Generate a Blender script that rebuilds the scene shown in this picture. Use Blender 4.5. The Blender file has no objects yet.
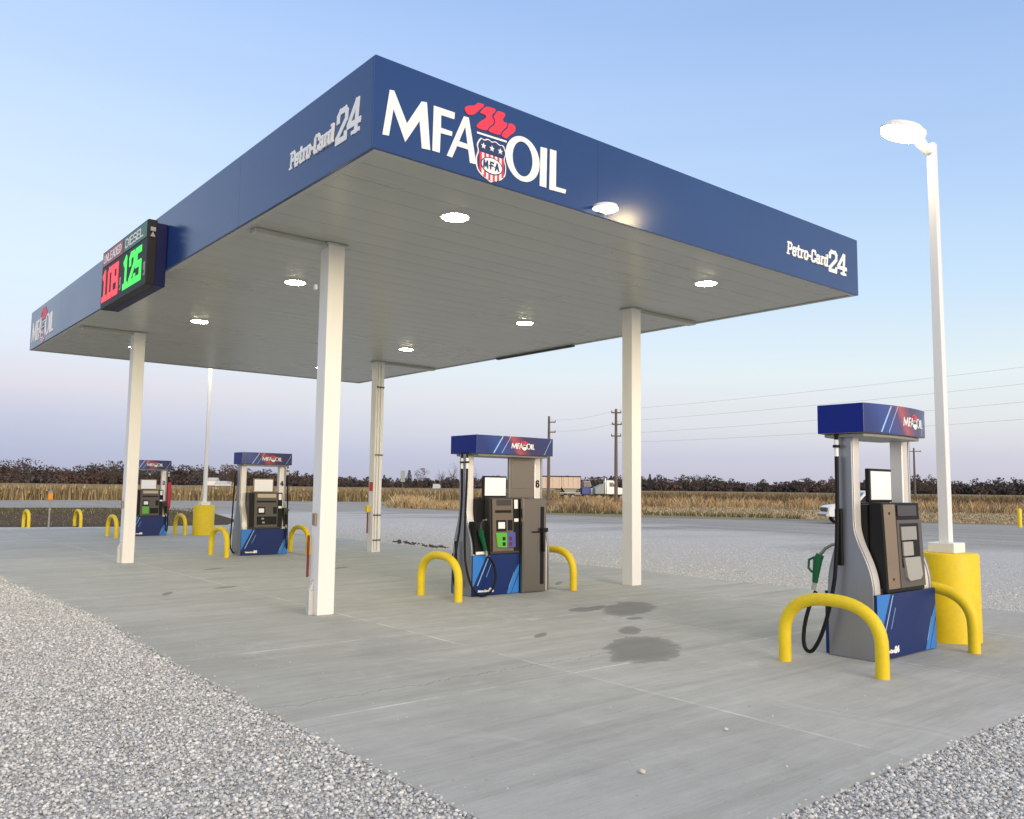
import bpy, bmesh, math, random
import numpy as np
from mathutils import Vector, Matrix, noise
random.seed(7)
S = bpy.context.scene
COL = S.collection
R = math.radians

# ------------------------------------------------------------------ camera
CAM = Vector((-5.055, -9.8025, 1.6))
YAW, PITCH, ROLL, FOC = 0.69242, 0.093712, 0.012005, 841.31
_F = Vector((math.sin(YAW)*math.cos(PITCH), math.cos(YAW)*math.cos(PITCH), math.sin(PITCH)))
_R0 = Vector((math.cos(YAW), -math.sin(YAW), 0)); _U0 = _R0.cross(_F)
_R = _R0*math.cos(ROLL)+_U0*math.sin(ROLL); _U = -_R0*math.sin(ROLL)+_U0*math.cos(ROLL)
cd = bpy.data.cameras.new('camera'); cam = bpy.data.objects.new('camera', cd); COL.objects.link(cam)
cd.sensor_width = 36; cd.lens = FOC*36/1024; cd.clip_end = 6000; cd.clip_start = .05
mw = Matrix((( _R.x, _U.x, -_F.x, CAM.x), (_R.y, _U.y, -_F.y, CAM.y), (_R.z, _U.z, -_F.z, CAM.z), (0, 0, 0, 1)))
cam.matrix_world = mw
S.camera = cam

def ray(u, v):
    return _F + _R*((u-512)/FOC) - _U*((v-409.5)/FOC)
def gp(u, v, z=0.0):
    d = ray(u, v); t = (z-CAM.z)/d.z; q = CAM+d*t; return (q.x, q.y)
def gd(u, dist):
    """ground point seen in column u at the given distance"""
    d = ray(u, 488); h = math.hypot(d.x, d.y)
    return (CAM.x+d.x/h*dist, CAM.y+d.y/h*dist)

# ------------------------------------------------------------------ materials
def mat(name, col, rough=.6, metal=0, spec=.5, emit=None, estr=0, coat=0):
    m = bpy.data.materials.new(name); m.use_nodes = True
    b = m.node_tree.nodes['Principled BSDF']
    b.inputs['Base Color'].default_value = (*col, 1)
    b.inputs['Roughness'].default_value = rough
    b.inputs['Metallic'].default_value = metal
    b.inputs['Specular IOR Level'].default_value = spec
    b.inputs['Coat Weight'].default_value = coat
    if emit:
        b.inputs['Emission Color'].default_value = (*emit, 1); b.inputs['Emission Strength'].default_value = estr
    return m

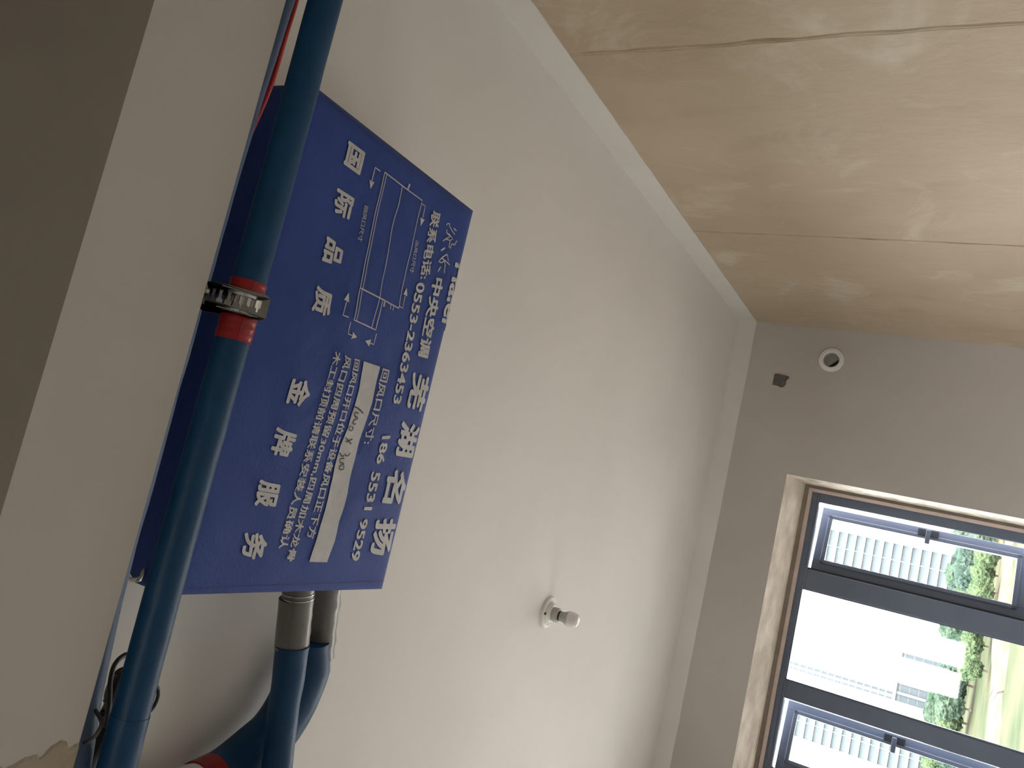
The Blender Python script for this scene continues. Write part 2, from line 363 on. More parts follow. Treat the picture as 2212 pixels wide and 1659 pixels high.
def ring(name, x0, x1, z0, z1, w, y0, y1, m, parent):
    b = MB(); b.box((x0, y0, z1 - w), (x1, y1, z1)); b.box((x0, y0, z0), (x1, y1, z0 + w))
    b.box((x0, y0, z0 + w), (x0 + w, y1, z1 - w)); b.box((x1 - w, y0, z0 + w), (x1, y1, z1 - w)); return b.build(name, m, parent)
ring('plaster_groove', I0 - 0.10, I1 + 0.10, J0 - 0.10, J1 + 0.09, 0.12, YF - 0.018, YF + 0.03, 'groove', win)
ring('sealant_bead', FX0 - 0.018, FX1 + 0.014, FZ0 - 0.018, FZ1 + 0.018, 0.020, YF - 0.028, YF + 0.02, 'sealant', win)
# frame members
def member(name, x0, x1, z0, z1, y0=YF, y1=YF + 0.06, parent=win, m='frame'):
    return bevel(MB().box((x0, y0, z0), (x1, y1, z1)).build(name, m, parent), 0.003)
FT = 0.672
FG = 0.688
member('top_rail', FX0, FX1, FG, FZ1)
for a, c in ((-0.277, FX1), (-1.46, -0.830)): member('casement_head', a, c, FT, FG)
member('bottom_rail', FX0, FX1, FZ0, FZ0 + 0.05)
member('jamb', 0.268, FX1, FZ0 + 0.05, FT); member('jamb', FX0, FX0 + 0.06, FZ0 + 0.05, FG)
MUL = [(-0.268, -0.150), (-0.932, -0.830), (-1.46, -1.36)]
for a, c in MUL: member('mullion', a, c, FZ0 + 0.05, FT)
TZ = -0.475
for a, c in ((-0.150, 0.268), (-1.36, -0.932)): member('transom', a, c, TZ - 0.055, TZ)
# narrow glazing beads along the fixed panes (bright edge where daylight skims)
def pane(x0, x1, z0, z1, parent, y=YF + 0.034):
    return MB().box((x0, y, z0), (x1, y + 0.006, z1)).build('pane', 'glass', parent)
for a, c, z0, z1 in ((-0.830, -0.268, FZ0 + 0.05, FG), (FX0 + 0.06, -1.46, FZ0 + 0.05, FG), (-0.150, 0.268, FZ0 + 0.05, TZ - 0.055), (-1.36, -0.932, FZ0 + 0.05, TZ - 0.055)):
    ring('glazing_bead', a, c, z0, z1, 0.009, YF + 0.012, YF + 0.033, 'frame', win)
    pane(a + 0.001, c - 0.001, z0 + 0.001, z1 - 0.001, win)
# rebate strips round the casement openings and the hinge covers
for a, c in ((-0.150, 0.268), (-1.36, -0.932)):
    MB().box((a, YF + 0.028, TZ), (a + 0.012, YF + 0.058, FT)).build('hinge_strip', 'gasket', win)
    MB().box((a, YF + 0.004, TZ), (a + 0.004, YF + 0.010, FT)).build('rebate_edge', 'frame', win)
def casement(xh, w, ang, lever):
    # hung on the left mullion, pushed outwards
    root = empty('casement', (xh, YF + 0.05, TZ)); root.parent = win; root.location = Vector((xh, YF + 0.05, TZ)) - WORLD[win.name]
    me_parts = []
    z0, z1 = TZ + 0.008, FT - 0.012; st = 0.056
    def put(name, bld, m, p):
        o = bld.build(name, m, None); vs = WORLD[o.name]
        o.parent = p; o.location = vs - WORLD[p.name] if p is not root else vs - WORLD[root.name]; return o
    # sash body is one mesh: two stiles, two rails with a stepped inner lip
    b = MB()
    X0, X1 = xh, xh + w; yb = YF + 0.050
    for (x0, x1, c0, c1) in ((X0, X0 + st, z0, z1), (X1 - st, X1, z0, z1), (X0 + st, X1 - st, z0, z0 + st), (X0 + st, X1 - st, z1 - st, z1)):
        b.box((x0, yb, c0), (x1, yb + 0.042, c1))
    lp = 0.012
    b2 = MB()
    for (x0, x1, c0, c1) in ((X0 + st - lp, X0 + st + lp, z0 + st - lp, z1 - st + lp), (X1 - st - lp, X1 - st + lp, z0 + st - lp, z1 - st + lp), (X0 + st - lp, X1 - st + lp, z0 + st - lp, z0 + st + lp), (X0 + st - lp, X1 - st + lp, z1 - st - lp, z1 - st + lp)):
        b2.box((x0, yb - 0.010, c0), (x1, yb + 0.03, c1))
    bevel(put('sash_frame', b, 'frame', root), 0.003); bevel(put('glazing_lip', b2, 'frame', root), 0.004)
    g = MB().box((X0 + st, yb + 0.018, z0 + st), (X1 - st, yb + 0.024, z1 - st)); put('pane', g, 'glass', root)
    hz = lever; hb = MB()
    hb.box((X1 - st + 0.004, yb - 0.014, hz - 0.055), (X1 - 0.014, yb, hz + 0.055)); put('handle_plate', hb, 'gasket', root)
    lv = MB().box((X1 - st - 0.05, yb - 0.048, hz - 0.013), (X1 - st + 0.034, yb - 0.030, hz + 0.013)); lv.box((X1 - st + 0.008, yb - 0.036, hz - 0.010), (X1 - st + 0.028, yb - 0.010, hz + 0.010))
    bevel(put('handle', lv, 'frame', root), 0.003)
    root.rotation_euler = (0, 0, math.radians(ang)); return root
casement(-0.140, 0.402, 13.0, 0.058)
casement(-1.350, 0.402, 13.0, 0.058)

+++

* _Problem details_
Give the material again exactly as it is, but keep the pictures out.

* _Solution to the problem_
Generate a Blender script that rebuilds the scene shown in this picture. Use Blender 4.5. The Blender file has no objects yet.
import bpy, bmesh, math, random
import numpy as np
from mathutils import Vector, Matrix, noise
random.seed(7)
S = bpy.context.scene
COL = S.collection
R = math.radians

# ------------------------------------------------------------------ camera
CAM = Vector((-5.055, -9.8025, 1.6))
YAW, PITCH, ROLL, FOC = 0.69242, 0.093712, 0.012005, 841.31
_F = Vector((math.sin(YAW)*math.cos(PITCH), math.cos(YAW)*math.cos(PITCH), math.sin(PITCH)))
_R0 = Vector((math.cos(YAW), -math.sin(YAW), 0)); _U0 = _R0.cross(_F)
_R = _R0*math.cos(ROLL)+_U0*math.sin(ROLL); _U = -_R0*math.sin(ROLL)+_U0*math.cos(ROLL)
cd = bpy.data.cameras.new('camera'); cam = bpy.data.objects.new('camera', cd); COL.objects.link(cam)
cd.sensor_width = 36; cd.lens = FOC*36/1024; cd.clip_end = 6000; cd.clip_start = .05
mw = Matrix((( _R.x, _U.x, -_F.x, CAM.x), (_R.y, _U.y, -_F.y, CAM.y), (_R.z, _U.z, -_F.z, CAM.z), (0, 0, 0, 1)))
cam.matrix_world = mw
S.camera = cam

def ray(u, v):
    return _F + _R*((u-512)/FOC) - _U*((v-409.5)/FOC)
def gp(u, v, z=0.0):
    d = ray(u, v); t = (z-CAM.z)/d.z; q = CAM+d*t; return (q.x, q.y)
def gd(u, dist):
    """ground point seen in column u at the given distance"""
    d = ray(u, 488); h = math.hypot(d.x, d.y)
    return (CAM.x+d.x/h*dist, CAM.y+d.y/h*dist)

# ------------------------------------------------------------------ materials
def mat(name, col, rough=.6, metal=0, spec=.5, emit=None, estr=0, coat=0):
    m = bpy.data.materials.new(name); m.use_nodes = True
    b = m.node_tree.nodes['Principled BSDF']
    b.inputs['Base Color'].default_value = (*col, 1)
    b.inputs['Roughness'].default_value = rough
    b.inputs['Metallic'].default_value = metal
    b.inputs['Specular IOR Level'].default_value = spec
    b.inputs['Coat Weight'].default_value = coat
    if emit:
        b.inputs['Emission Color'].default_value = (*emit, 1); b.inputs['Emission Strength'].default_value = estr
    return m

The Blender Python script for this scene continues. Write part 2, from line 363 on. More parts follow. Treat the picture as 2212 pixels wide and 1659 pixels high.
def ring(name, x0, x1, z0, z1, w, y0, y1, m, parent):
    b = MB(); b.box((x0, y0, z1 - w), (x1, y1, z1)); b.box((x0, y0, z0), (x1, y1, z0 + w))
    b.box((x0, y0, z0 + w), (x0 + w, y1, z1 - w)); b.box((x1 - w, y0, z0 + w), (x1, y1, z1 - w)); return b.build(name, m, parent)
ring('plaster_groove', I0 - 0.10, I1 + 0.10, J0 - 0.10, J1 + 0.09, 0.12, YF - 0.018, YF + 0.03, 'groove', win)
ring('sealant_bead', FX0 - 0.018, FX1 + 0.014, FZ0 - 0.018, FZ1 + 0.018, 0.020, YF - 0.028, YF + 0.02, 'sealant', win)
# frame members
def member(name, x0, x1, z0, z1, y0=YF, y1=YF + 0.06, parent=win, m='frame'):
    return bevel(MB().box((x0, y0, z0), (x1, y1, z1)).build(name, m, parent), 0.003)
FT = 0.672
FG = 0.688
member('top_rail', FX0, FX1, FG, FZ1)
for a, c in ((-0.277, FX1), (-1.46, -0.830)): member('casement_head', a, c, FT, FG)
member('bottom_rail', FX0, FX1, FZ0, FZ0 + 0.05)
member('jamb', 0.268, FX1, FZ0 + 0.05, FT); member('jamb', FX0, FX0 + 0.06, FZ0 + 0.05, FG)
MUL = [(-0.268, -0.150), (-0.932, -0.830), (-1.46, -1.36)]
for a, c in MUL: member('mullion', a, c, FZ0 + 0.05, FT)
TZ = -0.475
for a, c in ((-0.150, 0.268), (-1.36, -0.932)): member('transom', a, c, TZ - 0.055, TZ)
# narrow glazing beads along the fixed panes (bright edge where daylight skims)
def pane(x0, x1, z0, z1, parent, y=YF + 0.034):
    return MB().box((x0, y, z0), (x1, y + 0.006, z1)).build('pane', 'glass', parent)
for a, c, z0, z1 in ((-0.830, -0.268, FZ0 + 0.05, FG), (FX0 + 0.06, -1.46, FZ0 + 0.05, FG), (-0.150, 0.268, FZ0 + 0.05, TZ - 0.055), (-1.36, -0.932, FZ0 + 0.05, TZ - 0.055)):
    ring('glazing_bead', a, c, z0, z1, 0.009, YF + 0.012, YF + 0.033, 'frame', win)
    pane(a + 0.001, c - 0.001, z0 + 0.001, z1 - 0.001, win)
# rebate strips round the casement openings and the hinge covers
for a, c in ((-0.150, 0.268), (-1.36, -0.932)):
    MB().box((a, YF + 0.028, TZ), (a + 0.012, YF + 0.058, FT)).build('hinge_strip', 'gasket', win)
    MB().box((a, YF + 0.004, TZ), (a + 0.004, YF + 0.010, FT)).build('rebate_edge', 'frame', win)
def casement(xh, w, ang, lever):
    # hung on the left mullion, pushed outwards
    root = empty('casement', (xh, YF + 0.05, TZ)); root.parent = win; root.location = Vector((xh, YF + 0.05, TZ)) - WORLD[win.name]
    me_parts = []
    z0, z1 = TZ + 0.008, FT - 0.012; st = 0.056
    def put(name, bld, m, p):
        o = bld.build(name, m, None); vs = WORLD[o.name]
        o.parent = p; o.location = vs - WORLD[p.name] if p is not root else vs - WORLD[root.name]; return o
    # sash body is one mesh: two stiles, two rails with a stepped inner lip
    b = MB()
    X0, X1 = xh, xh + w; yb = YF + 0.050
    for (x0, x1, c0, c1) in ((X0, X0 + st, z0, z1), (X1 - st, X1, z0, z1), (X0 + st, X1 - st, z0, z0 + st), (X0 + st, X1 - st, z1 - st, z1)):
        b.box((x0, yb, c0), (x1, yb + 0.042, c1))
    lp = 0.012
    b2 = MB()
    for (x0, x1, c0, c1) in ((X0 + st - lp, X0 + st + lp, z0 + st - lp, z1 - st + lp), (X1 - st - lp, X1 - st + lp, z0 + st - lp, z1 - st + lp), (X0 + st - lp, X1 - st + lp, z0 + st - lp, z0 + st + lp), (X0 + st - lp, X1 - st + lp, z1 - st - lp, z1 - st + lp)):
        b2.box((x0, yb - 0.010, c0), (x1, yb + 0.03, c1))
    bevel(put('sash_frame', b, 'frame', root), 0.003); bevel(put('glazing_lip', b2, 'frame', root), 0.004)
    g = MB().box((X0 + st, yb + 0.018, z0 + st), (X1 - st, yb + 0.024, z1 - st)); put('pane', g, 'glass', root)
    hz = lever; hb = MB()
    hb.box((X1 - st + 0.004, yb - 0.014, hz - 0.055), (X1 - 0.014, yb, hz + 0.055)); put('handle_plate', hb, 'gasket', root)
    lv = MB().box((X1 - st - 0.05, yb - 0.048, hz - 0.013), (X1 - st + 0.034, yb - 0.030, hz + 0.013)); lv.box((X1 - st + 0.008, yb - 0.036, hz - 0.010), (X1 - st + 0.028, yb - 0.010, hz + 0.010))
    bevel(put('handle', lv, 'frame', root), 0.003)
    root.rotation_euler = (0, 0, math.radians(ang)); return root
casement(-0.140, 0.402, 13.0, 0.058)
casement(-1.350, 0.402, 13.0, 0.058)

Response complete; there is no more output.